Get the UUID of the private subnet.

quantum subnet-list

Create a Pool:

quantum lb-pool-create --lb-method ROUND_ROBIN --name mypool --protocol HTTP --subnet-id <subnet-id> 

Create Members (using the IPs of server1 and server2):


nova list 

quantum lb-member-create --address <server1-ip> --protocol-port 80 mypool
quantum lb-member-create --address <server2-ip> --protocol-port 80 mypool

Create a Healthmonitor and associated it with the pool:

quantum lb-healthmonitor-create --delay 3 --type HTTP --max-retries 3 --timeout 3
quantum lb-healthmonitor-associate <healthmonitor-uuid> mypool

Create a VIP

quantum lb-vip-create --name myvip --protocol-port 80 --protocol HTTP --subnet-id <subnet-id> mypool

note the address for use below.

Validation

We now have two hosts with a load balancer pointed at them, but those hosts are serving up any HTTP content.

A simple trick is to use netcat on the hosts to implement a simple webserver. For example, run:

while true; do echo -e 'HTTP/1.0 200 OK\r\n\r\n<servername>' | sudo nc -l -p 80 ; done 

replacing <servername> with "server1" and "server2" as appropriate. Once the server is started, you'll see incoming HTTP GET requests.. that's the load balancer health check in action!
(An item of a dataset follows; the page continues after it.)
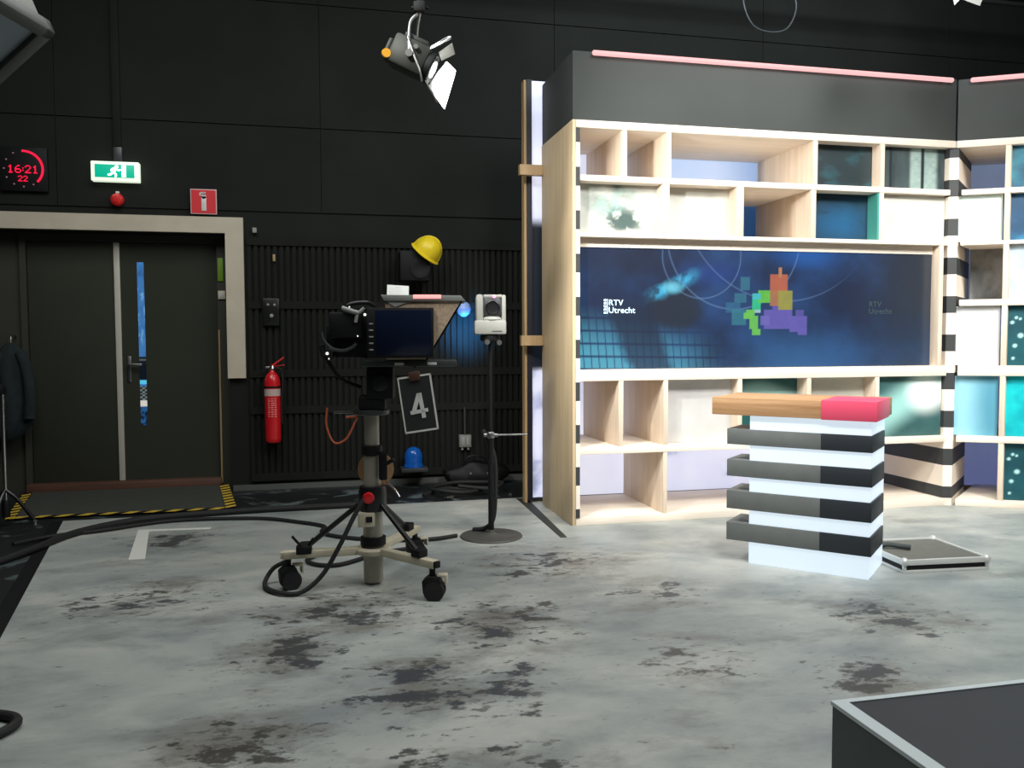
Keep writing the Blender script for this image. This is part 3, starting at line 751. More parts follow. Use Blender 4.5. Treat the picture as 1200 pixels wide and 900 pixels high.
# ------------------------------------------------------------------ studio camera with prompter
Sc = thing('studio_camera', (pc.x,pc.y,1.345), 'black studio camera with fabric-hooded teleprompter on the grey pedestal', 'camera')
w = MB(); hb(w,(-.05,-.16,1.346),(.52,.14,1.385),.006); w.build('prompter_tray', M_greydk, Sc)
for x in (.15,.345): 
    w = MB(); hb(w,(x,.158,.0+1.352) if 0 else (x,-.10,1.338),(x+.055,.145,1.35),.002); 
    w = MB(); hb(w,(x,.139,1.356),(x+.055,.146,1.372),.002); w.build('tray_clip', M_white, Sc)
w = MB(); hb(w,(-.20,-.10,1.40),(.12,.09,1.66),.015); hb(w,(-.26,-.07,1.46),(-.2,.06,1.60),.01); w.build('camera_body', M_black, Sc)
MB().cyl(hp(.12,0,1.53),hp(.34,0,1.55),.06,.07).build('lens', M_blackgl, Sc)
w = MB(); w.tube([hp(-.15,.0,1.66),hp(-.13,.0,1.72),hp(.0,.0,1.73),hp(.06,.0,1.66)], .012); w.build('top_handle', M_blackgl, Sc)
vf = MB(); hb(vf,(-.23,.02,1.52),(-.03,.17,1.67),.012); vf = vf.build('viewfinder', M_black, Sc)
w = MB(); w.tube([hp(-.15,.17,1.695),hp(-.09,.18,1.675),hp(-.055,.18,1.665)], .014, sub=3); w.tube([hp(-.055,.18,1.665),hp(-.02,.18,1.695)], .010, sub=1); w.tube([hp(-.062,.18,1.66),hp(-.072,.18,1.61)], .010, sub=1); w.build('viewfinder_arm', M_grey, Sc)
w = MB(); pts = [hp(-.16+.115*math.cos(a), .15, 1.56+.115*math.sin(a)) for a in np.linspace(PI*1.02,PI*1.78,9)]; w.tube(pts, .010, sub=3); w.build('zoom_handle', M_greydk, Sc)
for (x,y,z,r) in ((-.015,.20,1.655,.008),(-.245,.13,1.428,.009),(-.235,.13,1.395,.006),(-.105,.19,1.70,.004),(-.06,.185,1.53,.004)):
    MB().lathe([(r,0),(r,.004),(0,.006)], hp(x,y,z), Mh.to_3x3() @ Vector((0,0,1)), n=12).build('indicator_light', M_ledwhite, Sc)
w = MB(); hb(w,(-.215,.08,1.40),(-.19,.14,1.44),.003); hb(w,(-.25,.09,1.385),(-.22,.135,1.40),.003); w.build('connector_block', M_blackgl, Sc)
# hood: fabric sides, back and top
w = MB()
side = [(.10,1.39),(.335,1.39),(.545,1.735),(.10,1.735)]
for y in (-.17,.155): w.prism([hp(x,y,z) for x,z in side], (hp(0,.012,0)-hp(0,0,0)))
hb(w,(.10,-.17,1.39),(.112,.167,1.735),.0)
w.build('prompter_hood', M_fabric, Sc)
w = MB(); w.prism([hp(x,-.185,z) for x,z in ((.075,1.772),(.545,1.768),(.575,1.735),(.095,1.735))], (hp(0,.37,0)-hp(0,0,0)), bev=.004); w.build('hood_top', mat('hood_top_grey', lin(128,130,126), .5), Sc)
w = MB(); w.prism([hp(x,-.16,z) for x,z in ((.335,1.39),(.345,1.385),(.557,1.733),(.547,1.735))], (hp(0,.315,0)-hp(0,0,0))); w.build('prompter_glass', M_glass, Sc)
w = MB(); hb(w,(.265,.184,1.748),(.43,.192,1.772),.003); w.build('tally_light', M_tally, Sc)['label'] = 'glowing pink tally bar'
mo = MB(); hb(mo,(-.005,.17,1.40),(.385,.21,1.695),.006); mo = mo.build('monitor', M_black, Sc)
w = MB(); hb(w,(.045,.2095,1.415),(.37,.2125,1.68),.001); w.build('monitor_screen', M_navy, mo)['label'] = 'dark navy blank screen'
w = MB()
for k in range(5): hb(w,(.008+.0,.209,1.445+k*.038),(.032,.2125,1.453+k*.038),.001)
w.build('monitor_button', M_grey, mo)
w = MB(); w.prism([hp(x,.155,z) for x,z in ((.10,1.735),(.25,1.735),(.16,1.70))], (hp(0,.02,0)-hp(0,0,0))); w.build('hood_tab', M_grey, Sc)
# paper on top of the hood
Pp = MB(); Pp.prism([hp(x,.06+y,z) for x,y,z in ((.105,0,1.774),(.235,0,1.774),(.236,-.02,1.832),(.106,-.02,1.840))], (hp(0,-.012,0)-hp(0,0,0)))
Pp.mi = 1
for k in range(4): Pp.prism([hp(x,.0605-.004*k-.0035,1.786+k*.012) for x in ()] or [hp(.118,.061-.0042*(k+.9),1.786+k*.0125),hp(.19,.061-.0042*(k+.9),1.786+k*.0125),hp(.19,.061-.0042*(k+1.0),1.788+k*.0125),hp(.118,.061-.0042*(k+1.0),1.788+k*.0125)], (hp(0,-.001,0)-hp(0,0,0)))
tag(Pp.build('paper_sheet', [M_paper, mat('faint_lines', lin(205,208,206), .8)]), 'white paper sheet propped on top of the teleprompter hood', 'paper')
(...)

If you have python installed, you can also create an index.html with the text "server1" or "server2" then in the same directory run: python -m SimpleHTTPServer)

Finally, to test real load balancing, from your client, use wget to make sure your requests are load-balanced across server1 and server2 as expected.

wget -O - http://<server1-ip> 
wget -O - http://<server2-ip> 

Then use wget to hit the VIP IP several times in succession. You should bounce between seeing server1 and server2.

wget -O - http://<vip-ip> 
wget -O - http://<vip-ip> 
wget -O - http://<vip-ip> 
wget -O - http://<vip-ip> 

Full list of LBaaS CLI commands is available at Quantum/LBaaS/CLI

Troubleshooting

LBaas is implemented similar to L3 + DHCP using namespaces. You can use "ip netns list" to find the namespace named qlbaas-<pool_id>, and then test connectivity from that namespace.

Use "screen -x stack" to view the q-svc and q-lbaas tabs for errors.

Grep syslog for "haproxy" to see messages from Haproxy (though they are quite cryptic!)